Die Zuständigkeitsübertragung ist zu genehmigen.

1. Gemäß § 

111 Abs 1

JN kann das bisher zur Besorgung der pflegschaftsgerichtlichen Geschäfte zuständige Gericht von Amts wegen oder auf Antrag seine

Zuständigkeit ganz oder zum Teil einem anderen Gericht übertragen, wenn dies im Interesse eines Minderjährigen oder sonst Pflegebefohlenen gelegen erscheint, insbesondere wenn dadurch die wirksame Handhabung des pflegschaftsgerichtlichen Schutzes voraussichtlich gefördert wird. Ausschlaggebendes Kriterium für die

Übertragung der

Zuständigkeit nach § 

111 JN ist immer das Kindeswohl (RIS‑Justiz RS0047074 [T1]). Dabei nimmt die Rechtsprechung an, dass der pflegschaftsgerichtliche Schutz in der Regel am besten durch jenes Gericht gewährleistet wird, in dessen Sprengel sich das Kind aufhält (RS0047300 [T1, T23]). Eine Zuständigkeitsübertragung ist daher grundsätzlich zu genehmigen, wenn der Lebensmittelpunkt des Kindes – wie hier – in den Sprengel eines anderen als des bisher zuständigen Bezirksgerichts verlagert wird (RS0047300 [T11]).
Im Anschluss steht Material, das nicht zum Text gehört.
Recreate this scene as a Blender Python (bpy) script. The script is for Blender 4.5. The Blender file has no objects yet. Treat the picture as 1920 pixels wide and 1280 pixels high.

2. Der Umstand, dass der Pflegschaftsakt hinsichtlich J***** beim Bezirksgericht Fürstenfeld verbleibt, hindert nicht die Übertragung bezüglich M***** und F*****. Im Vordergrund steht dabei der Umstand, dass sich der hauptsächliche Aufenthalt der Zwillinge beim (auch) obsorgeberechtigten Vater im Sprengel des Bezirksgerichts Schwechat befindet, während J***** bei seiner allein obsorgeberechtigten Mutter in Fürstenfeld lebt. Es sind keine Anträge offen, die alle Kinder betreffen und diesbezüglich derer eine gemeinsame Verfahrensführung sinnvoll erscheint.

3. Unter Berücksichtigung aller Umstände dient die Übertragung der Zuständigkeit daher dem Kindeswohl.